I’ll Be Bach – I Catch Up on My Childhood through Music Theory

One of the big reasons for this blog is for me to keep active in my retirement. I think it is natural to seek meaning in one’s life when approaching the end of it. My retirement project is quite extensive. I want to be expressive of my thoughts and opinions. I want to fix up my Alfa (or find some kind of convertible that doesn’t need fixin’ up).  And the thing I have been telling people for years: “When I retire I want to go back to school and major in music.”

My band director at Sioux City Central High School was Robert Brooks (no photo available). I played alto sax in band and oboe in orchestra.  He approached me about majoring in music after the senior winter orchestra concert, in which I played really well the oboe solo on Bali Hai from South Pacific. But I wanted to be an economist (before I understood that it involved math). And there was a ninth grade girl who played oboe better than I. I didn’t believe that I had the talent for music. And I didn’t like to practice, and still don’t.

So I look back to when I was 10 or 11 years old and took 2 or 3 years of piano lessons. I didn’t like my teacher. She was a perfectionist and wouldn’t tolerate wrong notes. This made me so anxious I could not play. Even though I loved music and wanted to play, I quit.

I still have the music book I was studying when I quit: A Little Treasury of Classics, Vol. IV. I can play several of the pieces by Purcell, Chopin, and Bach, with frustrating hesitation. One piece, a Bouree by JS Bach really intrigued me. What were the chords? What made the chord progressions so interesting? How did it get from here to there? What made it sound the way it did? What made it work?
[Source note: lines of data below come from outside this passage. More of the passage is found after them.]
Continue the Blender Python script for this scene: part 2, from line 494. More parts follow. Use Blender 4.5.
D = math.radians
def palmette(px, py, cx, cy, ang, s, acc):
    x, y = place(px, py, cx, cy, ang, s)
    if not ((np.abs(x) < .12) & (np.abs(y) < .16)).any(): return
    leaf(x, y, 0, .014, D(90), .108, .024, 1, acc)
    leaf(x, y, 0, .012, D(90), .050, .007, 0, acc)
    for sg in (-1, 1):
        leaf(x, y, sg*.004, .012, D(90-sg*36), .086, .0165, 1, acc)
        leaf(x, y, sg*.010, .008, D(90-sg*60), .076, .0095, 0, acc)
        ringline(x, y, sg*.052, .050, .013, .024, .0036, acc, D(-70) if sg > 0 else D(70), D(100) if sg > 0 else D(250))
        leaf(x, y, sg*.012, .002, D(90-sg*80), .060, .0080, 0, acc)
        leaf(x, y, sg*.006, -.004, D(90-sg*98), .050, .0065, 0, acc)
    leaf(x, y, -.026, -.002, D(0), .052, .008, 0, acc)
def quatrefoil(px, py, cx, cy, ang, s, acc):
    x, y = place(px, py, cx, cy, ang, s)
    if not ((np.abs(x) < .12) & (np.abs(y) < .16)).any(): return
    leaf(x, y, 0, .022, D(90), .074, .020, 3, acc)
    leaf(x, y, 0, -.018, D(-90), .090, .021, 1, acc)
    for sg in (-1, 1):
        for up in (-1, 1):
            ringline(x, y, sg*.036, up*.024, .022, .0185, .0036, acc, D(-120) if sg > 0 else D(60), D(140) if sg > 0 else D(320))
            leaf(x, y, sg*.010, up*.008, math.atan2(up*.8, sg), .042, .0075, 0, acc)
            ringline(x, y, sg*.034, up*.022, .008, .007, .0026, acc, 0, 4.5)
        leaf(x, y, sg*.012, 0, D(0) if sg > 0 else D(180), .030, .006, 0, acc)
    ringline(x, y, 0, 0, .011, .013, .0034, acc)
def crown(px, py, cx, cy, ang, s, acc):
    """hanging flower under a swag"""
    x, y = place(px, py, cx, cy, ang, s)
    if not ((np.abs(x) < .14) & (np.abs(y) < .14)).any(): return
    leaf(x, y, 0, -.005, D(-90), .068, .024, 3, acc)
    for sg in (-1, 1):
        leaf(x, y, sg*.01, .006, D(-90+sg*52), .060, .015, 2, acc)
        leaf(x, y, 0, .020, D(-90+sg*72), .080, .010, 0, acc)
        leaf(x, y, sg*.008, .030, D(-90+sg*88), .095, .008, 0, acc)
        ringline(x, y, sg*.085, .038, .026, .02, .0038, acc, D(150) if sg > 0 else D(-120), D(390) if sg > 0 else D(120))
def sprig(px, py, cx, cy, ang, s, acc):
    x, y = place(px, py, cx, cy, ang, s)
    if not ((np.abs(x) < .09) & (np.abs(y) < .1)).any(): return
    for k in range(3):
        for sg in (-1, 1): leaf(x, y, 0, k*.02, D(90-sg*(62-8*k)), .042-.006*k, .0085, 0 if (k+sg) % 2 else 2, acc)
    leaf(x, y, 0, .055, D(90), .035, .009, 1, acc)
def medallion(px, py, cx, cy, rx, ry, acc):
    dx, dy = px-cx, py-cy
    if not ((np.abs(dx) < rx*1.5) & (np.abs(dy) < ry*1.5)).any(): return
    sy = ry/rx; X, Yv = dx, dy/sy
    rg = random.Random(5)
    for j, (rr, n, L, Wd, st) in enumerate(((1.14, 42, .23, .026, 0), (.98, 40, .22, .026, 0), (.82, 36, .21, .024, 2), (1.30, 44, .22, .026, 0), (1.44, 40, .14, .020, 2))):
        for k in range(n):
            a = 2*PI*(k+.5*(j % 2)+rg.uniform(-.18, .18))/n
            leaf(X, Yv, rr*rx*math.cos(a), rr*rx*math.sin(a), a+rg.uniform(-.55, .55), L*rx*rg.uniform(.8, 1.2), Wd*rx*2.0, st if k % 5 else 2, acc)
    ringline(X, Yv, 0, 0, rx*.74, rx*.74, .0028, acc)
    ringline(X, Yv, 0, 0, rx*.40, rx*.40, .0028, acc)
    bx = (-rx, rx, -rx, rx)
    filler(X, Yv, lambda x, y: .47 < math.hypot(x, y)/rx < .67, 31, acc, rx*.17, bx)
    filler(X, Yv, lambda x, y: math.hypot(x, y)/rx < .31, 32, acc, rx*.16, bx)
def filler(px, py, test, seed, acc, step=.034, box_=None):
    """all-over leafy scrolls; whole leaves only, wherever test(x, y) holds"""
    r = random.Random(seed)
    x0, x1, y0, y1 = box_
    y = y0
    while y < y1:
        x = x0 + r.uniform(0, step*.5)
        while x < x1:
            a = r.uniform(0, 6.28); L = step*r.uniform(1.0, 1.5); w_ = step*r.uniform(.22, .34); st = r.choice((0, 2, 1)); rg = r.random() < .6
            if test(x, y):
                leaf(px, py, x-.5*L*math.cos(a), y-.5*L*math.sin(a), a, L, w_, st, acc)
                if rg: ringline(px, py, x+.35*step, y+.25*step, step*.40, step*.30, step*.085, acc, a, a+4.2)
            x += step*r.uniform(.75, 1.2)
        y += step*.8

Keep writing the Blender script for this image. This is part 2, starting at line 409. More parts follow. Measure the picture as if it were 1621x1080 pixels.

So now with three semesters of music theory under my belt (no, they are not there, but somewhere!) I took an entire day of Thanksgiving weekend to find answers to my questions. Here is my analysis, which pleased my professor, but me even more.
I discovered a modulation from e minor to G major and back again. I found lots of overlapping ii-V7-I progressions, which I am used to in popular songs. I found a number of unusual chords, called secondary dominants. It is very satisfying to me, to have some understanding of music.

Now on to transcribing Prokofiev’s Alexander Nevsky from orchestra to symphonic band....

2 comments:

Gary Davis said...

Wow! I am very impressed. I'm flirting with music theory in my summer barbershop camps at Missouri Western in St. Joseph, MO. My professor is a Ph.D. in composition and theory who's now teaching in a community college in Spokane. That means he is one heck of a good teacher. It's really fun to learn this stuff from somebody who's still excited about it and who can explain it so that it makes sense. I am way behind you, RevSax, but I'm headed in the same direction. Thanks for the inspiration!

Dennis Maher said...

When I was 18 I wasn't sure that music was a proper intellectual pursuit. I wuz wrong.